FARMERS adversely affected by drought conditions will benefit from planned changes to the Farm Management Deposit (FMD) scheme.

The aim of FMDs is to help farmers smooth their income and, as a result, more effectively manage the amount of income tax they pay. The proposed changes will deliver substantially more flexibility.

Farmers will be allowed to withdraw part of an FMD within 12 months of making a deposit without loss of tax benefits for the remaining amount. Previously, no part of the deposit could be withdrawn within 12 months.

Farmers in declared ‘exceptional circumstances’ areas, such as those affected by drought, will be allowed to withdraw deposits early and still retain the tax benefit in the year in which the deposit was made.

A third change will

allow FMDs to be held in accounts with any term.

Accounting firm Bentleys MRI says the bill to make the changes to the FMD scheme was introduced to parliament in December 2002 but has not yet been passed.

The latest data from the Department of Agriculture, Fisheries and Forestry showed that about 40 per cent of Australian farmers use FMDs.

In September 2002, 41,921 farmers across Australia had $1,971 million in FMDs.
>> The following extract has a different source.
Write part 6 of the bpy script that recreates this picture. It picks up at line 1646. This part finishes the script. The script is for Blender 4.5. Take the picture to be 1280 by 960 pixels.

That equated to an average deposit of $47,000.

It was notable that the number of farmers with FMDs, and the amount of money deposited in these accounts, fell between June 2002 and September 2002.

This was the first fall since the inception of the FMD scheme in 1999 and would reflect the impact of the drought. Farmers in Western Australia had a total of $198 million in FMDs, or about 10 per cent of the national total.